When we did make it back to downtown Pensacola, we found some absurdly good grits topped with bacon, spinach, mushrooms, grilled shrimp, and sweet potato shoe string fries, as well as blackened cobia (there's a reason it's called lemonfish) while dining right next to the bay at Fish House.



The fuller’en hell feeling from endless crab claws and bottomless seafood nachos from Flounder’s only lasted so long, and our luck fishing at the pier was even shorter lived. So, once again, we found ourselves doing our part in financing the Pensacola Beach-Gulf Breeze bridge by running to Joe Patti’s Seafood. With an in-house sushi bar and stocked with more fresh fish, shellfish, and other mysterious seafood than the Santa Rosa Sound, this seafood market doubles as a mini theme park for foodies and, although you have to take a number from a secruity guard when you enter the market, is much easier than going to the DMV. We took a number and immediately had access to an affordable and extensive line of grouper filets, live clams, whole snapper, shrimp, scallops, and octopus (and, yes, that is a sleeveless shirt).

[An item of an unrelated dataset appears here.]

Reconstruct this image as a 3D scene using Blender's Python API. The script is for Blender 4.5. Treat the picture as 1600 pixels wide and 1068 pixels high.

In addition to the fresh seafood, the market furnished us with every other ingredient we could have needed for almost any recipe, including fresh produce, a deli, a butcher, and multiple aisles of specialty oils and spices. Wanting to try something that neither of us had tried before, we decided on two large swordfish steaks. Although random, our North African-crawfish boil-fish camp menu of blackened Moroccan spiced swordfish with roasted corn tartar sauce, grilled asparagus, and lemon, roasted garlic, green onion, and smoked crawfish couscous came together pretty well on our Gulf-front balcony.


You’d think the massive consumption of seafood coupled with the rising temperature and glaring sun would have forced us to go into our customary coma, only to be revived by some girly salad or panty waist panini. And, if you’re thinking that, you definitely don’t know us. Our weekend getaway ended where it should have and very easily could have began, with the meatiest, greasiest, and most blissful of all fast food establishments- Five Guys Burgers and Fries.